The reformist left renders, therefore, war, plunder, destruction, and exploitation as reasonable enterprises when the West perpetrates against the rest of the world. Simultaneously, the power of the left, which was previously anchored on the people, faded; the people, conversely, lost representation because the reformists not only parroted the narratives of the status quo but distanced themselves from the masses with their irrational claims disconnected from the broad demands of the people in their daily lives.

This, in turn, resulted not only in the lack of representation of the people by the intelligentsia but even more importantly in the total de-politicisation of the masses, whose spiritual lives lost connection with each other, with their labour actives, with their communities, with those in need, with daily lives besides their own, in a word, with their humanity. While people were left by themselves as individuals belonging to the same class, the ruling class and the intelligentsia from virtually all spectrums proclaimed the inexistence of classes; “there is no such thing as society”, proclaimed M. Thatcher. Consequently, people were not only atomised at work by the capitalist class, their power as a class, which had existed until that moment, was declared extinct. Now, there was only economic, political, and social atomisation.

Since 2008, many people have started to claim to be anti-capitalist, to participate in the people’s struggles, to be progressives or even radicals. In practice, they are simply relativising postmodern nihilism and assimilating the old posture of the former reformist left. The practical result is the continuation of the disconnection between the real people and the leftists, who considered themselves bearers conveying the message of the people.

Ordinary people, being left to their own fates for the past 40 years, see their confidant representatives in the empty rhetoric of a more extreme wing of the ruling power. The message of the extreme right-wing shows a certain degree of empathy while at the same reaffirming and protecting egoist values, which have become the sole social bond among them after decades of neoliberalism.
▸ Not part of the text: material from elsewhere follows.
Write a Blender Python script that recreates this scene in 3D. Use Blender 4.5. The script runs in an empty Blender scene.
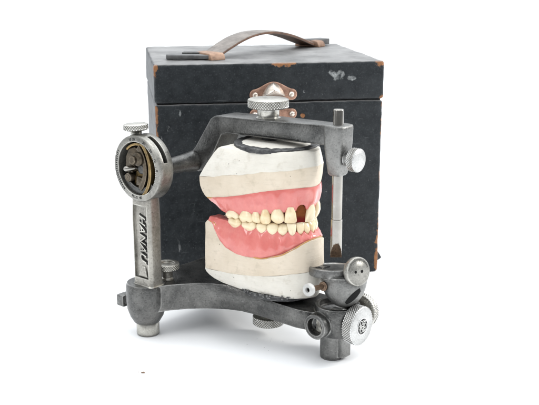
import bpy, bmesh, math, random
from mathutils import Matrix, Vector, noise
random.seed(7)
S = 0.01                      # all shapes below are written in centimetres
PI = math.pi
scene = bpy.context.scene
COL = scene.collection

# ------------------------------------------------------------------ objects
def props(o, label=None, cat=None, group=None, kind=None):
    if label: o['label'] = label
    if cat: o['category'] = cat
    if group: o['group'] = group
    if kind: o['kind'] = kind
    return o

def empty(name, loc, rz, label, cat, group=None):
    o = bpy.data.objects.new(name, None)
    o.empty_display_size = 0.01
    COL.objects.link(o)
    o.location = loc
    o.rotation_euler = (0, 0, rz)
    return props(o, label, cat, group)

def obj(name, bm, mats, parent=None, bevel=0.0, seg=2, ang=40, smooth=True, label=None):
    if not isinstance(mats, (list, tuple)): mats = [mats]
    bmesh.ops.recalc_face_normals(bm, faces=bm.faces)
    if bevel > 0:
        es = [e for e in bm.edges if len(e.link_faces) == 2 and e.calc_face_angle(0) > math.radians(ang)]
        bmesh.ops.bevel(bm, geom=es, offset=bevel, segments=seg, profile=0.5, affect='EDGES', clamp_overlap=True)
    bmesh.ops.scale(bm, vec=(S, S, S), verts=bm.verts)
    me = bpy.data.meshes.new(name)
    bm.to_mesh(me); bm.free()
    for m in mats: me.materials.append(m)
    if smooth:
        me.shade_smooth()
        me.set_sharp_from_angle(angle=math.radians(48))
    o = bpy.data.objects.new(name, me)
    COL.objects.link(o)
    if parent is not None: o.parent = parent
    if label: o['label'] = label
    return o

# ------------------------------------------------------------------ shapes
ID = Matrix.Identity(4)
def T(x, y, z): return Matrix.Translation((x, y, z))
def R(a, ax): return Matrix.Rotation(math.radians(a), 4, ax)
AXX = R(90, 'Y')              # shape's z axis -> +X
AXNX = R(-90, 'Y')            # -> -X
AXY = R(-90, 'X')             # -> +Y
AXNY = R(90, 'X')             # -> -Y

def rings(bm, rs, m=ID, cap0=True, cap1=True, mat=0, close=True):
    vs = [[bm.verts.new(m @ Vector(p)) for p in r] for r in rs]
    n = len(rs[0]); fs = []
    for a, b in zip(vs, vs[1:]):
        for i in range(n if close else n - 1):
            j = (i + 1) % n
            f = bm.faces.new((a[i], a[j], b[j], b[i])); f.material_index = mat; fs.append(f)
    for c, v in ((cap0, vs[0]), (cap1, vs[-1])):
        if c:
            f = bm.faces.new(v); f.material_index = mat; fs.append(f)
    return vs, fs

def lathe(bm, prof, m=ID, n=48, mat=0, cap0=True, cap1=True, sx=1, sy=1):
    rs = []
    for r, z in prof:
        rs.append([(max(r, 1e-4) * sx * math.cos(2*PI*i/n), max(r, 1e-4) * sy * math.sin(2*PI*i/n), z) for i in range(n)])
    return rings(bm, rs, m, cap0, cap1, mat)

def tube_ring(bm, prof, m=ID, n=64, mat=0, sx=1, sy=1):
    """closed profile swept round the axis"""
    vs = [[bm.verts.new(m @ Vector((r*sx*math.cos(2*PI*i/n), r*sy*math.sin(2*PI*i/n), z))) for r, z in prof] for i in range(n)]
    k = len(prof)
    for i in range(n):
        a, b = vs[i], vs[(i+1) % n]
        for j in range(k):
            f = bm.faces.new((a[j], a[(j+1) % k], b[(j+1) % k], b[j])); f.material_index = mat

def box(bm, c, s, m=ID, mat=0):
    x, y, z = c; a, b, d = s[0]/2, s[1]/2, s[2]/2
    rs = [[(x-a, y-b, zz), (x+a, y-b, zz), (x+a, y+b, zz), (x-a, y+b, zz)] for zz in (z-d, z+d)]
    return rings(bm, rs, m, mat=mat)

def prism(bm, poly, z0, z1, m=ID, mat=0):
    return rings(bm, [[(x, y, z0) for x, y in poly], [(x, y, z1) for x, y in poly]], m, mat=mat)

def rrect(cx, cy, w, h, r, k=5):
    pts = []
    for sx, sy, a0 in ((1, -1, -90), (1, 1, 0), (-1, 1, 90), (-1, -1, 180)):
        for i in range(k + 1):
            a = math.radians(a0 + 90*i/k)
            pts.append((cx + sx*(w/2 - r) + r*math.cos(a), cy + sy*(h/2 - r) + r*math.sin(a)))
    return pts

def tube(bm, pts, rad, n=10, m=ID, mat=0):
    rs = []
    for i, p in enumerate(pts):
        p = Vector(p)
        d = (Vector(pts[min(i+1, len(pts)-1)]) - Vector(pts[max(i-1, 0)])).normalized()
        a = d.cross(Vector((0, 0, 1)))
        if a.length < 1e-3: a = d.cross(Vector((1, 0, 0)))
        a.normalize(); b = d.cross(a)
        r = rad[i] if isinstance(rad, (list, tuple)) else rad
        rs.append([tuple(p + a*r*math.cos(2*PI*k/n) + b*r*math.sin(2*PI*k/n)) for k in range(n)])
    return rings(bm, rs, m, mat=mat)

def knurl(bm, r, z0, z1, m=ID, count=40, depth=0.075, mat=0, hole=0, dish=0.0, chamfer=0.06):
    """a diamond-knurled disc with flat ends, along its own z axis"""
    n = count*4
    h = z1 - z0 - 2*chamfer
    pitch = 2*PI*r/count
    rows = max(6, int(round(h/pitch*4)))
    def tri(x): x = x % 1.0; return 1 - abs(2*x - 1)
    rs = []
    for k in range(rows + 1):
        z = z0 + chamfer + h*k/rows
        ring = []
        for i in range(n):
            u = i/4.0; w = (z - z0)/pitch
            d = min(tri(u + w), tri(u - w))
            rr = r - depth*(1 - min(1, d*1.5))
            a = 2*PI*i/n
            ring.append((rr*math.cos(a), rr*math.sin(a), z))
        rs.append(ring)
    def circ(rr, z): return [(rr*math.cos(2*PI*i/n), rr*math.sin(2*PI*i/n), z) for i in range(n)]
    bot = [circ(r*.15, z0), circ(r - chamfer - depth, z0)]
    top = [circ(r - chamfer - depth, z1)]
    if hole:
        top += [circ(hole*1.15, z1 - 0.01), circ(hole, z1 - dish), circ(hole*.1, z1 - dish)]
    elif dish:
        top += [circ(r*.8, z1), circ(r*.6, z1 - dish), circ(r*.1, z1 - dish)]
    else:
        top += [circ(r*.1, z1)]
    vs, fs = rings(bm, bot + rs + top, m, mat=mat)
    for k in range(rows):                      # valleys coloured darker, dirt and painted shade, so the knurling shows
        for i in range(n):
            f = fs[(k + 2)*n + i]
            u = (i + .5)/4.0; w = (z0 + chamfer + h*(k + .5)/rows - z0)/pitch
            if min(tri(u + w), tri(u - w)) < .30: f.material_index = 1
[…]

Contemporary immigration from North Africa and the Middle East is the perfect example. After allowing the elites to destroy, invade, conquer, and pillage those regions, creating millions of refugees, the reformist left is suddenly surprised that the pain of those trying to seek a better life in Europe is not met with compassion. After decades of an ideology of dehumanisation of the other, of those barbarian terrorists, this left thinks the masses, negatively reacting, are to blame. The refugee crisis is a tragedy that the United States and Europe have objectively created while subjectively constructing an image of fairness, justice, superiority for themselves and inferiority, savagery, and backwardation for the other. Add to this the worsening of living conditions in Europe, especially since 2008, and a recipe for disaster is ready to be served.

History does not contain a destiny, and dark moments are merely transitory. However, if the self-proclaimed left continues on this path of reform and identities, it will only prolong its necessary destruction before a new movement can indeed represent the people; meanwhile, the suffering of both “locals” and immigrants will remain trapped within the logic of capitalist conflict. It is time for self-critique before new affirmative actions can be made.